Human Rights

School for Yazidis seeks to empower the minority community and promote tolerance


After over three years in ISIS captivity many young Yazidis forgot their heritage - one school in Dohuk is trying to change that

In a refugee school around the northern Iraqi city of Dohuk, the religious teacher Shayaar Khadida gives lessons to young Yazidi boys and girls about Yazidi history and culture. Almost all of the boys and girls at this school were captured and abducted by ISIS militants after the group entered northern Iraq in mid-2014 and for some, more than three years under ISIS captivity has erased much of the memory of their culture. For Shayaar, therefore, it is imperative to remind and re-teach these young kids much of what they have forgotten.

Among lessons in history and culture, Shayaar also teaches the children about compassion and tolerance. The school is also set up to help these young people deal with and overcome the fear of their past experiences. In total, there are 116 students learning at this school, with plans to expand and open a further four schools that will hopefully take in approximately 750 students.

Among one of the students is Hanna, a young fifteen-year old girl who was taken from her family along with other young Yazidi girls. Many of these girls were taken from prominent Yazidi-inhabited cities, towns and villages such as Kocho and Sinjar, both of which still suffer from the lingering effects of ISIS’ destructive rule.
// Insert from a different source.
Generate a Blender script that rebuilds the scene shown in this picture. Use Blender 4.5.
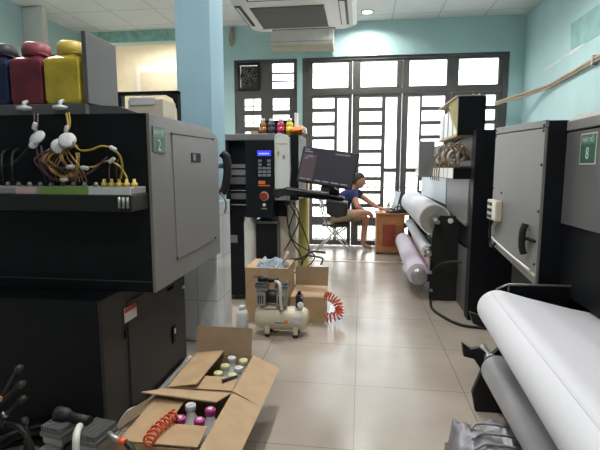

The dark memories of life under ISIS are still etched onto Hanna’s face as she recounts the daily abuse she received from militants.
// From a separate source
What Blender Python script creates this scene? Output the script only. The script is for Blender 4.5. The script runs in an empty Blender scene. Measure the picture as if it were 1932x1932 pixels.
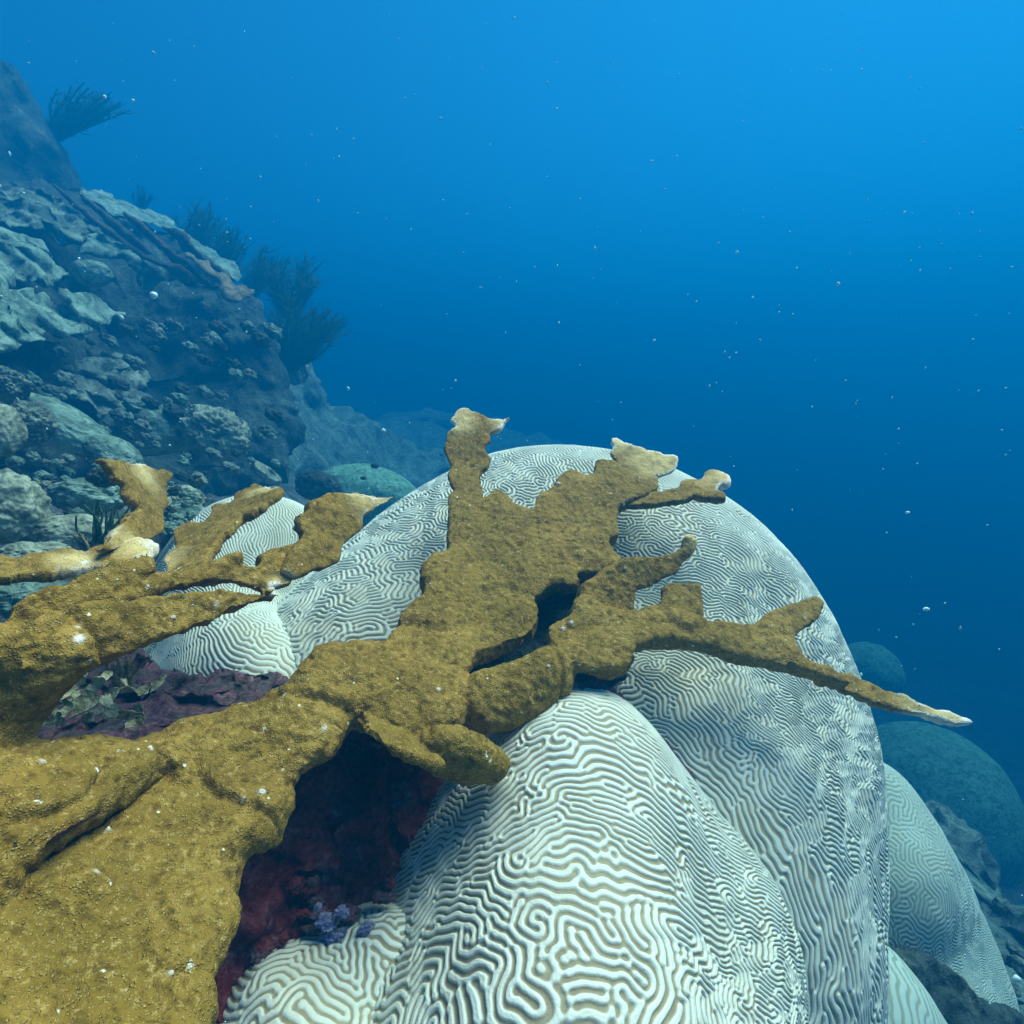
import bpy, bmesh, math, random
import numpy as np
from mathutils import Vector, kdtree
rng = np.random.default_rng(7); random.seed(7)
R = math.radians
sc = bpy.context.scene
# ------------------------------------------------------------------ camera
CAMZ, PITCH, F, HC = 3.0, 12.0, 1073.3, 966.0
cam = bpy.data.objects.new('camera', bpy.data.cameras.new('camera')); sc.collection.objects.link(cam); sc.camera = cam
cam.data.lens = 20; cam.data.sensor_width = 36; cam.data.clip_start = 0.01; cam.data.clip_end = 500
cam.location = (0, 0, CAMZ); cam.rotation_euler = (R(90 - PITCH), 0, 0)
# ------------------------------------------------------------------ sky and sun
EL, AZ = 62, 62
w = bpy.data.worlds.new("World"); sc.world = w; w.use_nodes = True
nt = w.node_tree; bg = nt.nodes['Background']
sky = nt.nodes.new('ShaderNodeTexSky'); sky.sky_type = 'NISHITA'; sky.sun_disc = False
sky.sun_elevation = R(EL); sky.sun_rotation = R(AZ)
wt = nt.nodes.new('ShaderNodeMix'); wt.data_type = 'RGBA'; wt.blend_type = 'MULTIPLY'; wt.inputs[0].default_value = 1
wt.inputs[7].default_value = (.05, .25, .36, 1)                 # daylight filtered by the water above
nt.links.new(sky.outputs[0], wt.inputs[6]); nt.links.new(wt.outputs[2], bg.inputs[0]); bg.inputs[1].default_value = 0.15
sl = bpy.data.lights.new('sun', 'SUN'); sl.energy = 5; sl.angle = R(45); sl.color = (1, .76, .60)
so = bpy.data.objects.new('sun', sl); sc.collection.objects.link(so)
sd = Vector((math.sin(R(AZ))*math.cos(R(EL)), math.cos(R(AZ))*math.cos(R(EL)), math.sin(R(EL))))
so.rotation_euler = sd.to_track_quat('Z', 'Y').to_euler(); so.location = (3, 3, 12)
sc.view_settings.view_transform = 'Standard'; sc.view_settings.look = 'None'; sc.view_settings.gamma = 1
sc.view_settings.exposure = 1.80
sc.cycles.volume_bounces = 1; sc.cycles.max_bounces = 5; sc.cycles.diffuse_bounces = 3
HAZE_DENSITY, HAZE_COLOR, HAZE_G = 0.30, (0.0, 0.126, 0.286), 0.34
# ------------------------------------------------------------------ maths helpers
cp, sp = math.cos(R(PITCH)), math.sin(R(PITCH))
CR, CF, CU = np.array([1., 0, 0]), np.array([0, cp, -sp]), np.array([0, sp, cp])
CAM = np.array([0, 0, CAMZ])
def P(u, v, d):
    u, v, d = np.broadcast_arrays(np.asarray(u, float), np.asarray(v, float), np.asarray(d, float))
    return CAM + ((u-HC)/F*d)[..., None]*CR + ((HC-v)/F*d)[..., None]*CU + d[..., None]*CF
def dm(d): return d+.7*np.maximum(0, np.asarray(d, float)-1.7)     # the reef behind stands farther off
def _h(i, j, k, s):
    n = (i*374761393 + j*668265263 + k*1274126177 + s*974711) & 0x7fffffff
    n = ((n ^ (n >> 13))*1274126177) & 0x7fffffff
    n = ((n ^ (n >> 15))*2246822519) & 0x7fffffff
    return (n & 0xffff)/32767.5 - 1
def vn(p, f=1., s=0):                                  # smooth value noise, -1..1
    q = np.asarray(p, float)*f + 1000; i = np.floor(q).astype(np.int64); t = q-i; t = t*t*(3-2*t)
    o = 0
    for a in (0, 1):
        wa = t[..., 0] if a else 1-t[..., 0]
        for b in (0, 1):
            wb = t[..., 1] if b else 1-t[..., 1]
            for c in (0, 1):
                wc = t[..., 2] if c else 1-t[..., 2]
                o = o + wa*wb*wc*_h(i[..., 0]+a, i[..., 1]+b, i[..., 2]+c, s)
    return o
def fbm(p, f, o=4, s=0, g=.5):
    r = 0; a = 1
    for k in range(o): r = r + a*vn(p, f*2**k, s+k*17); a *= g
    return r
def tps(ctrl):                                         # inverse depth over the picture: planes stay planes
    c = np.array(ctrl, float); x = c[:, :2]/1000; y = 1/c[:, 2]; n = len(c)
    ker = lambda r: np.where(r > 0, r*r*np.log(np.maximum(r, 1e-9)), 0)
    A = np.zeros((n+3, n+3)); A[:n, :n] = ker(np.linalg.norm(x[:, None]-x[None], axis=2)) + (1e-3*np.eye(n) if n > 3 else 0)
    A[:n, n] = 1; A[:n, n+1:] = x; A[n, :n] = 1; A[n+1:, :n] = x.T
    wv = np.linalg.lstsq(A, np.r_[y, 0, 0, 0], rcond=None)[0]
    def f(u, v):
        q = np.stack([u, v], -1)/1000; o = wv[n] + q[..., 0]*wv[n+1] + q[..., 1]*wv[n+2]
        for k in range(n): o = o + wv[k]*ker(np.hypot(q[..., 0]-x[k, 0], q[..., 1]-x[k, 1]))
        return dm(1/np.clip(o, .05, 5))
    return f
def jagged(poly, amp, seg=6., s=0):                    # subdivide an outline and roughen it
    p = np.array(poly, float); out = []
    for a, b in zip(p, np.roll(p, -1, 0)):
        n = max(1, int(np.hypot(*(b-a))/seg))
        for k in range(n): out.append(a+(b-a)*k/n)
    o = np.array(out)
    for _ in range(1): o = .25*np.roll(o, 1, 0)+.5*o+.25*np.roll(o, -1, 0)
    q = np.c_[o, np.full(len(o), s*3.7)]
    o[:, 0] += amp*(vn(q, 1/9., s+5)+.7*vn(q, 1/22., s+9)); o[:, 1] += amp*(vn(q, 1/9., s+31)+.7*vn(q, 1/22., s+37))
    return o
def sdist(poly, u, v):                                 # signed distance (inside > 0) and nearest outline point
    a = poly; b = np.roll(poly, -1, 0); best = np.full(u.shape, 1e9); nu = u.copy(); nv = v.copy(); ins = np.zeros(u.shape, bool)
    for (ax, ay), (bx, by) in zip(a, b):
        dx, dy = bx-ax, by-ay; L = dx*dx+dy*dy+1e-12
        t = np.clip(((u-ax)*dx+(v-ay)*dy)/L, 0, 1); px, py = ax+t*dx, ay+t*dy
        d = np.hypot(u-px, v-py); m = d < best; best[m] = d[m]; nu[m] = px[m]; nv[m] = py[m]
        c = ((ay > v) != (by > v)); 
        if abs(by-ay) > 1e-12: ins ^= c & (u < (bx-ax)*(v-ay)/(by-ay)+ax)
    return np.where(ins, best, -best), nu, nv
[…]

“They used to teach us the Quran and their religion. They taught us how to pray,” said Hanna. “They didn’t let us miss a prayer because they would say the Yazidis are infidels and to not pay attention to them. When anything happened they would tell us to blow ourselves up amongst the Yazidi ‘disbelievers'”.

The resulting impact on Hanna has been recognised by her mother, Barifaan, who says that her daughter only returned to her five months ago. When Hanna returned, Barifaan notes that she was deeply depressed and didn’t talk to anyone.

There have been other, similar cases of young Yazidis returning to their families having changed completely due to ISIS rule. In particular, ISIS’ caustic anti-Yazidi ideology and forced rejection of Yazidi heritage or familial language in favour of Arabic (which other family members don’t speak) have often created immense splits between the child and family.

The initiatives that Shayaar and others lead are therefore fundamental in trying to teach young children about their heritage, heal familial wounds, and allow Yazidis to move on after the harmful rule of ISIS.